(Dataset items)
=====

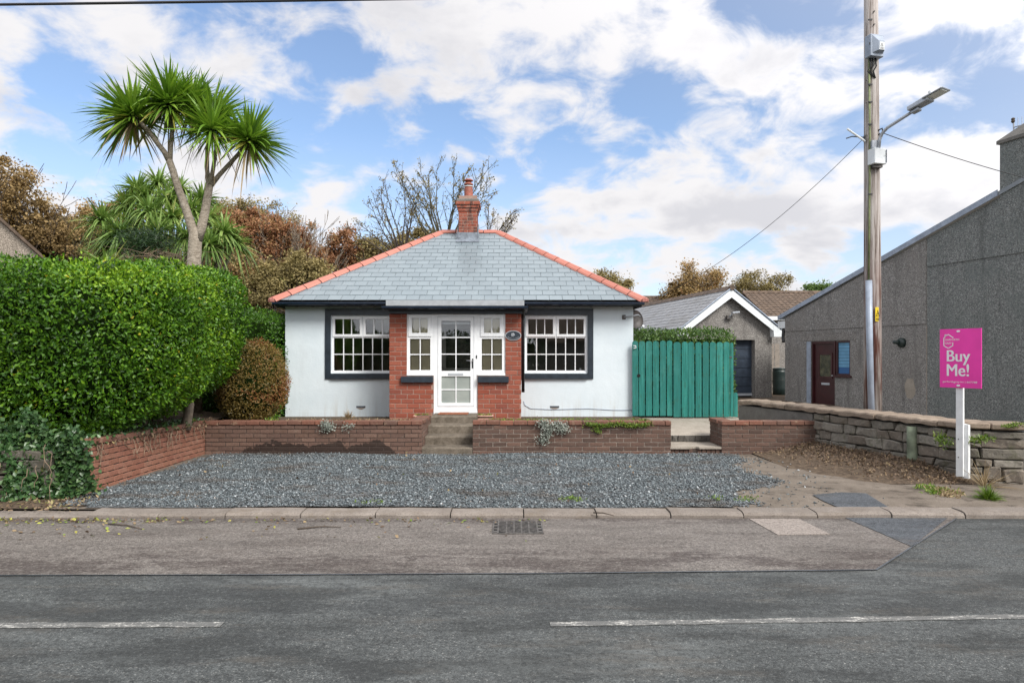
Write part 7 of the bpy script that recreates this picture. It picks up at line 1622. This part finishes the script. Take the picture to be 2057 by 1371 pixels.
# ------------------------------------------------------------------ small plants on walls and ground
r = np.random.default_rng(91)
def tuft(name, label, c, n, L, W, mat, cat='plant', droop=.7, low=.05, axis=(0, 0, 1), group=None):
    t = thing(name, c, label, cat, group); v, f, tt = blades(np.array(c), n, L, W, r, axis, droop, low, 5); o = np_mesh('blades', v, f, mat, t, tt); o['kind'] = 'stuff'; return t
def cushion(name, label, pts, n, s, L, W, mat, cat='plant', up=.3, group=None):
    c = Vector(pts[0]); t = thing(name, c, label, cat, group); pts = np.array(pts); k = r.integers(0, len(pts), n); P = pts[k] + r.normal(0, 1, (n, 3))*np.array(s); Nn = np.tile(np.array([0, -.7, .6]), (n, 1)) + r.normal(0, .4, (n, 3))
    v, f, tt = leaf_mesh(P, Nn, L, W, r.uniform(0, 1, n), up, .1, r, .5); o = np_mesh('foliage', v, f, mat, t, tt); o['kind'] = 'stuff'; return t
tuft('dry_grass', 'tuft of straw-coloured dry grass against the white wall left of the porch', at(700, 843, 12.3), 160, .17, .006, M['straw'], 'grass')
cushion('trailing_plant', 'silvery-grey trailing plant hanging over the damp-stained brick wall', [at(655, 850, 11.86), at(658, 856, 11.85), at(657, 862, 11.85)], 420, (.06, .015, .03), .035, .016, M['silver_leaf'])
cushion('trailing_plant', 'wispy pale trailing sprig on the brick wall left of the steps', [at(697, 852, 11.86), at(702, 857, 11.85), at(692, 860, 11.85)], 120, (.06, .012, .03), .03, .012, M['silver_leaf'])
cushion('trailing_plant', 'large silvery plant cascading down the brick wall right of the steps', [at(1090, 848, 11.85), at(1098, 855, 11.84), at(1104, 862, 11.84), at(1098, 872, 11.85), at(1092, 885, 11.86), at(1120, 852, 11.85), at(1132, 858, 11.85), at(1128, 864, 11.85)], 1200, (.055, .015, .035), .036, .017, M['silver_leaf'])
cushion('trailing_plant', 'bright green creeper running along the coping in front of the right window', [at(x, 853 + 2*math.sin(x*.1), 11.86) for x in range(1180, 1308, 8)] + [at(1198, 860, 11.87), at(1202, 866, 11.87), at(1295, 845, 11.95), at(1285, 847, 12)], 1100, (.05, .015, .018), .032, .020, M['weed'])
cushion('weeds', 'low mossy weeds along the bed beneath the white wall right of the porch', [at(x, 845 - (x % 3), 12.25) for x in range(985, 1300, 9)], 1300, (.07, .10, .012), .03, .014, M['weed'], up=.8)
cushion('weeds', 'dry litter and sparse weeds along the bed beneath the white wall left of the porch', [at(x, 845 - (x % 3), 12.3) for x in range(585, 830, 9)], 1000, (.08, .12, .010), .035, .014, M['straw'], up=.6)
cushion('weeds', 'bright green weed at the foot of the bronze shrub', [at(548, 846, 12.1)], 150, (.06, .05, .025), .05, .02, M['weed'], up=.9)
for q, (tr, x0, x1, D_, zt) in enumerate(TR):
    P = np.stack([r.uniform(x0+.02, x1-.02, 160), r.uniform(D_-.06, D_+.06, 160), np.full(160, zt-.01)], 1); v, f, tt = leaf_mesh(P, np.tile(np.array([0, 0, 1.0]), (160, 1)), .05, .02, r.uniform(0, 1, 160), 1.2, .1, r, .3); o = np_mesh('plants', v, f, M['weed'], tr, tt); o['kind'] = 'stuff'
cushion('fern', 'small bright fern growing from the stone wall left of the white post', [at(1885, 878, 9.2), at(1893, 884, 9.2), at(1905, 890, 9.15)], 150, (.04, .02, .03), .06, .016, M['weed'], 'fern')
cushion('fern', 'small bright fern growing from the stone wall right of the white post', [at(1958, 884, 8.98), at(1972, 880, 8.97), at(1982, 882, 8.96)], 150, (.04, .02, .014), .06, .016, M['weed'], 'fern')
cushion('moss', 'green moss on the end of the stone wall coping', [at(2035, 853, 8.95), at(2022, 856, 8.95), at(2045, 851, 8.95)], 240, (.04, .02, .012), .025, .014, M['weed'], 'moss')
gtx = ground_px(1985, 1003, .03); tuft('grass_tuft', 'bright green grass tuft at the foot of the stone wall end', (gtx[0], gtx[1], .0), 420, .20, .008, M['weed'], 'grass', .7, .05)
gtx = ground_px(1990, 990, .03); tuft('dry_grass', 'straw-coloured dead stalks leaning on the stone wall end', (6.0, 8.85, .0), 90, .42, .007, M['straw'], 'grass', .5, .2, (.2, 0, 1))
for k, (px, py) in enumerate(((1870, 985), (1905, 992))):
    g = ground_px(px, py, .03); cushion('weeds', ('yellowing' if k else 'olive') + ' weeds on the drive edge below the white post', [(g[0] + r.normal(0, .12), g[1] + r.normal(0, .10), .035) for _ in range(10)], 500, (.05, .05, .012), .05, .016, M['straw'] if k else M['weed'], up=.6)
# heap of dry leaves and earth against the stone wall
xx, yy = np.meshgrid(np.linspace(4.1, 6.1, 41), np.linspace(9.0, 11.95, 41)); wx = 5.92 - .278*(yy-9.24); dist = np.clip((wx - xx), -1, 5); hh = .17*np.exp(-(dist/.55)**2)*np.clip((yy-9.0)*1.2, 0, 1) + .012*np.sin(xx*9)*np.cos(yy*7)*np.exp(-dist)
zz = .028 - .0*xx + hh - .03*np.clip(dist-1.0, 0, 1) ; vv = np.stack([xx, yy, zz], -1).reshape(-1, 3); ii = np.arange(41*41).reshape(41, 41); ff = np.stack([ii[:-1, :-1], ii[:-1, 1:], ii[1:, 1:], ii[1:, :-1]], -1).reshape(-1, 4)
o = np_mesh('earth_bank', vv, ff, M['soil'], None, None, True); o['kind'] = 'structure'
n = 2600; y_ = r.uniform(9.0, 11.9, n); dd = np.abs(r.normal(0, .42, n)); x_ = 5.92 - .278*(y_-9.24) - dd - .03; z_ = .035 + .17*np.exp(-(dd/.55)**2)*np.clip((y_-9.0)*1.2, 0, 1) + r.uniform(0, .02, n)
v, f, tt = leaf_mesh(np.stack([x_, y_, z_], 1), np.tile(np.array([-.2, -.2, 1.0]), (n, 1)), .05, .022, np.clip(r.beta(1.6, 2.6, n)*.6, 0, 1), -.1, .15, r, .15)
o = np_mesh('leaf_litter', v, f, M['litter'], None, tt); tag(o, 'brown leaf litter heaped along the foot of the stone wall', 'leaves', kind='stuff')
# fallen leaves along the kerb on the left, thinning to the right
n = 520; px_ = np.concatenate([r.uniform(-60, 330, 330), r.uniform(300, 1100, 190)]); x_ = (px_-CX)*7.1/F; y_ = 7.16 - np.abs(r.normal(0, .10, n)); far_ = r.uniform(0, 1, n) < .2; y_ = np.where(far_, 7.2 - r.uniform(0, .9, n), y_)
v, f, tt = leaf_mesh(np.stack([x_, y_, np.full(n, .012)], 1), np.tile(np.array([0, 0, 1.0]), (n, 1)), .045, .028, r.uniform(0, 1, n), -.55, .12, r, .05); v[:, 2] = np.clip(v[:, 2], .006, .04)
o = np_mesh('fallen_leaves', v, f, M['litter'], None, tt); tag(o, 'fallen green and brown leaves gathered in the gutter along the kerb', 'leaves', kind='stuff')
n = 500; x_ = r.uniform(-6.6, -4.6, n); y_ = r.uniform(7.3, 8.0, n); v, f, tt = leaf_mesh(np.stack([x_, y_, np.full(n, .065)], 1), np.tile(np.array([0, 0, 1.0]), (n, 1)), .05, .028, r.uniform(0, .75, n), -.4, .12, r, .1); v[:, 2] = np.clip(v[:, 2], .05, .12)
o = np_mesh('leaf_litter', v, f, M['litter'], None, tt); tag(o, 'brown leaves and twigs lying below the ivy beside the kerb', 'leaves', kind='stuff')
sheet('verge', [(-12, 7.46), (-4.95, 7.46), (-5.1, 8.3), (-12, 8.3)], .052, M['soil'])
n = 60; idx = r.uniform(0, 1, (n, 2)); x_ = -4.5 + idx[:, 0]*7.5; y_ = 7.7 + idx[:, 1]*4; v, f, tt = leaf_mesh(np.stack([x_, y_, np.full(n, .085)], 1), np.tile(np.array([0, 0, 1.0]), (n, 1)), .05, .03, r.uniform(0, .8, n), -.5, .12, r, .05)
o = np_mesh('fallen_leaves', v, f, M['litter'], None, tt); tag(o, 'a few dead leaves scattered over the grey gravel', 'leaves', kind='stuff')
for a, b, lab in ((ground_px(597, 1064), ground_px(685, 1060), 'thin brown stick lying on the road left of the drain'), (ground_px(218, 1054), ground_px(285, 1064), 'short dark twig on the road near the ivy'), (ground_px(1192, 1030, .06), ground_px(1233, 1038, .05), 'thin brown stick lying across the kerb')):
    mid = ((a[0]+b[0])/2, (a[1]+b[1])/2 + .03); zz = .012 if 'road' in lab else .066; tag(MB().tube([(*a, zz), (*mid, zz+.006), (*b, zz)], [.008, .007, .004], 6).build('twig', M['bark'], None, smooth=True), lab, 'twig')

for k, (px, py, w_) in enumerate(((1148, 1004, .10), (1442, 1003, .12), (745, 1012, .06))):
    g = ground_px(px, py, .05); cushion('weeds', ['small green weeds growing through the gravel right of the drain', 'straggly weeds where the gravel thins towards the drive', 'tiny weeds in the gravel beside the kerb'][k], [(g[0] + r.normal(0, w_), g[1] + r.normal(0, .05), .065) for _ in range(8)], 110, (.04, .03, .008), .035, .012, M['weed'], up=.6)
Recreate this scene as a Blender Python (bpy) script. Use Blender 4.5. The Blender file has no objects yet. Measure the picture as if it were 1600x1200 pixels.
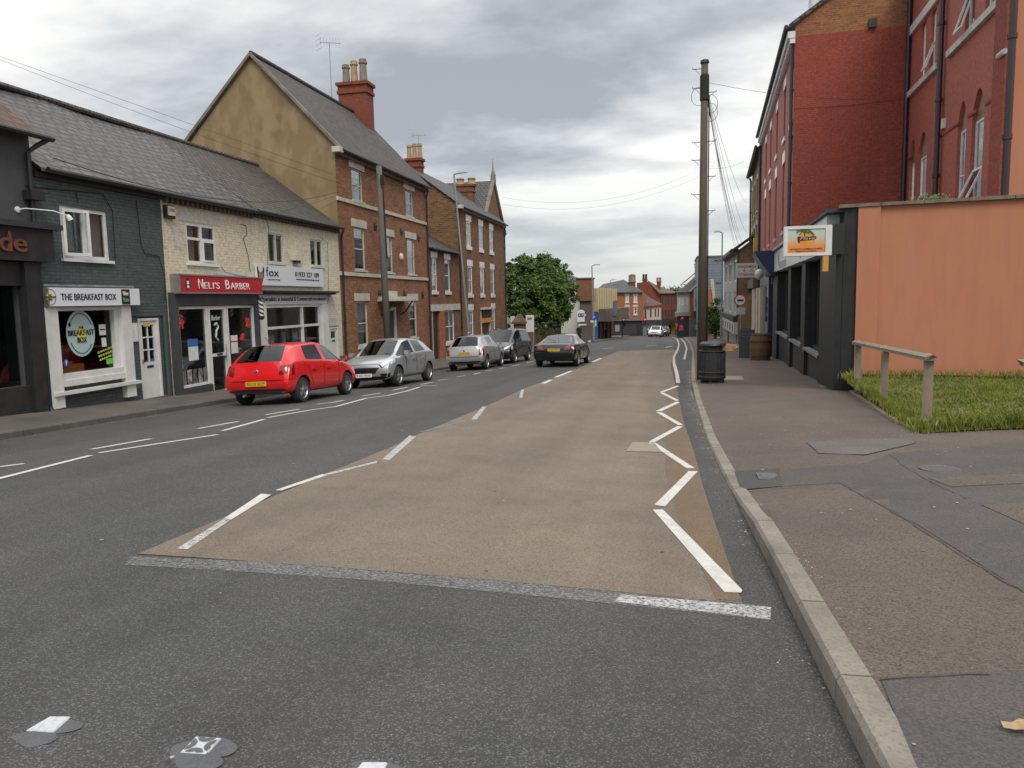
import bpy, bmesh, math, random
from mathutils import Vector, Matrix
from mathutils.bvhtree import BVHTree
C=bpy.context; D=bpy.data; SC=C.scene; COL=SC.collection
R=math.radians; random.seed(7)
#----- camera -------------------------------------------------------------
F=1200.; YAW=R(12.0); PIT=R(6.3); ROL=0.02; CH=1.5
fwd=(-math.sin(YAW)*math.cos(PIT), math.cos(YAW)*math.cos(PIT), -math.sin(PIT))
r0=(math.cos(YAW), math.sin(YAW),0.)
u0=(r0[1]*fwd[2]-r0[2]*fwd[1], r0[2]*fwd[0]-r0[0]*fwd[2], r0[0]*fwd[1]-r0[1]*fwd[0])
cr,sr=math.cos(ROL),math.sin(ROL)
rt=tuple(r0[i]*cr-u0[i]*sr for i in range(3)); up=tuple(u0[i]*cr+r0[i]*sr for i in range(3))
cam=D.objects.new('camera',D.cameras.new('camera')); COL.objects.link(cam)
cam.data.lens=27; cam.data.sensor_width=36; cam.data.clip_end=3000; cam.data.clip_start=.05
m=Matrix(((rt[0],up[0],-fwd[0],0),(rt[1],up[1],-fwd[1],0),(rt[2],up[2],-fwd[2],CH),(0,0,0,1)))
cam.matrix_world=m; SC.camera=cam
SC.view_settings.view_transform='Standard'; SC.view_settings.look='None'; SC.view_settings.exposure=0.42; SC.view_settings.gamma=1
#----- world: overcast with broken cloud ----------------------------------
SUN_EL,SUN_AZ=R(50),R(150)
w=D.worlds.new('World'); SC.world=w; w.use_nodes=True; nt=w.node_tree; nt.nodes.clear()
def N(t,**k):
    n=nt.nodes.new(t)
    for a,b in k.items(): setattr(n,a,b)
    return n
def L(a,b): nt.links.new(a,b)
def math_(op,a,b=None,c=None):
    n=N('ShaderNodeMath',operation=op)
    for i,v in enumerate((a,b,c)):
        if v is None: continue
        if isinstance(v,(int,float)): n.inputs[i].default_value=v
        else: L(v,n.inputs[i])
    return n.outputs[0]
out=N('ShaderNodeOutputWorld'); bg=N('ShaderNodeBackground')
sky=N('ShaderNodeTexSky',sky_type='NISHITA'); sky.sun_disc=False; sky.sun_elevation=SUN_EL; sky.sun_rotation=SUN_AZ
tc=N('ShaderNodeTexCoord'); sp=N('ShaderNodeSeparateXYZ'); L(tc.outputs['Generated'],sp.inputs[0])
zz=math_('ADD',math_('MAXIMUM',sp.outputs[2],0.0),0.16)
cb=N('ShaderNodeCombineXYZ'); L(math_('DIVIDE',sp.outputs[0],zz),cb.inputs[0]); L(math_('DIVIDE',sp.outputs[1],zz),cb.inputs[1])
mp=N('ShaderNodeMapping'); L(cb.outputs[0],mp.inputs[0]); mp.inputs['Location'].default_value=(11.5,.8,0); mp.inputs['Rotation'].default_value=(0,0,R(20))
mp.inputs['Scale'].default_value=(.8,1.0,1)
n1=N('ShaderNodeTexNoise'); L(mp.outputs[0],n1.inputs['Vector']); n1.inputs['Scale'].default_value=.95; n1.inputs['Detail'].default_value=8; n1.inputs['Roughness'].default_value=.5; n1.inputs['Distortion'].default_value=.15
n2=N('ShaderNodeTexNoise'); L(mp.outputs[0],n2.inputs['Vector']); n2.inputs['Scale'].default_value=3.2; n2.inputs['Detail'].default_value=7; n2.inputs['Roughness'].default_value=.55
s_=math_('ADD',math_('MULTIPLY',n1.outputs[0],.8),math_('MULTIPLY',n2.outputs[0],.2))
rp=N('ShaderNodeValToRGB'); L(s_,rp.inputs[0]); e=rp.color_ramp.elements
e[0].position=.40; e[0].color=(.31,.335,.38,1); e[1].position=.575; e[1].color=(.80,.81,.81,1)
k=e.new(.445); k.color=(.41,.435,.48,1); k=e.new(.485); k.color=(.52,.545,.58,1); k=e.new(.525); k.color=(.64,.66,.675,1)
# towards the horizon the cloud evens out to pale grey
hz=N('ShaderNodeMapRange'); L(sp.outputs[2],hz.inputs[0]); hz.inputs[1].default_value=.0; hz.inputs[2].default_value=.17; hz.inputs[3].default_value=.9; hz.inputs[4].default_value=0.0
mx=N('ShaderNodeMix',data_type='RGBA'); L(hz.outputs[0],mx.inputs[0]); L(rp.outputs[0],mx.inputs[6]); mx.inputs[7].default_value=(.50,.54,.555,1)
m2=N('ShaderNodeMix',data_type='RGBA'); m2.blend_type='MIX'; m2.inputs[0].default_value=.93
sc=N('ShaderNodeVectorMath',operation='SCALE'); L(sky.outputs[0],sc.inputs[0]); sc.inputs['Scale'].default_value=.1
L(sc.outputs[0],m2.inputs[6]); L(mx.outputs[2],m2.inputs[7])
# an overcast sky is brightest overhead
zb=N('ShaderNodeMapRange'); L(sp.outputs[2],zb.inputs[0]); zb.inputs[1].default_value=.42; zb.inputs[2].default_value=1.0; zb.inputs[3].default_value=1.0; zb.inputs[4].default_value=2.3
s3=N('ShaderNodeVectorMath',operation='SCALE'); wt_=N('ShaderNodeVectorMath',operation='MULTIPLY'); L(m2.outputs[2],wt_.inputs[0]); wt_.inputs[1].default_value=(1.02,1,.965); L(wt_.outputs[0],s3.inputs[0]); L(zb.outputs[0],s3.inputs['Scale']); L(s3.outputs[0],bg.inputs[0]); bg.inputs[1].default_value=1.0; L(bg.outputs[0],out.inputs[0])
sl=D.lights.new('sun','SUN'); sl.energy=1.45; sl.angle=R(26); sl.color=(1,.94,.84); so=D.objects.new('sun',sl); COL.objects.link(so)
so.rotation_euler=(Vector((math.sin(SUN_AZ)*math.cos(SUN_EL),math.cos(SUN_AZ)*math.cos(SUN_EL),math.sin(SUN_EL)))).to_track_quat('Z','Y').to_euler()
#----- ground shape and placing helpers ------------------------------------
def S(Y):
    if Y<=15: return .052*Y
    if Y<=30: t=Y-15; return .78+.052*t-.018*t*t/30
    if Y<=135: return 1.425+.034*(Y-30)
    return 1.425+.034*105
def gz(X,Y):
    x=max(-9.9,min(.6,X)); return -S(Y)+.11*(1-((x+4.6)/4.6)**2)
def dot(a,b): return sum(x*y for x,y in zip(a,b))
def ray(px,py):
    a=(px-800)/F; b=(600-py)/F; return tuple(fwd[i]+a*rt[i]+b*up[i] for i in range(3))
def gp(px,py,dz=0.):
    r=ray(px,py); t=lo=0.
    while t<400:
        t+=max(.02,t*.004)
        if CH+t*r[2]<gz(t*r[0],t*r[1])+dz: break
        lo=t
    hi=t
    for _ in range(30):
        q=(lo+hi)/2
        if CH+q*r[2]<gz(q*r[0],q*r[1])+dz: hi=q
        else: lo=q
    return Vector((q*r[0],q*r[1],CH+q*r[2]))
def at(px,py,d):
    r=ray(px,py); return Vector((r[0]*d,r[1]*d,CH+r[2]*d))
class Fr:   # vertical wall plane: t along, n outwards to the street, z up
    def __init__(s,P,ang,side):
        a=R(ang); s.P=Vector((P[0],P[1],0)); s.d=Vector((math.sin(a),math.cos(a),0)); s.o=Vector((s.d.y,-s.d.x,0))*side
    def pt(s,t,z,n=0): return s.P+s.d*t+s.o*n+Vector((0,0,z))
    def px(s,x,y,n=0):
        r=Vector(ray(x,y)); P=s.P+s.o*n; k=(P.dot(s.o))/(r.dot(s.o)); q=r*k
        return ((q-P).dot(s.d),CH+q.z)
    def rect(s,x0,y0,x1,y1,n=0):
        a=s.px(x0,y0,n); b=s.px(x1,y1,n); return (a[0],b[0],min(a[1],b[1]),max(a[1],b[1]))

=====

Written problem - Every line containing the string "this" must be listed.

Written answer -
Write part 7 of the bpy script that recreates this picture. It picks up at line 1622. This part finishes the script. Take the picture to be 2057 by 1371 pixels.
Recreate this scene as a Blender Python (bpy) script. Use Blender 4.5. The Blender file has no objects yet. Measure the picture as if it were 1600x1200 pixels.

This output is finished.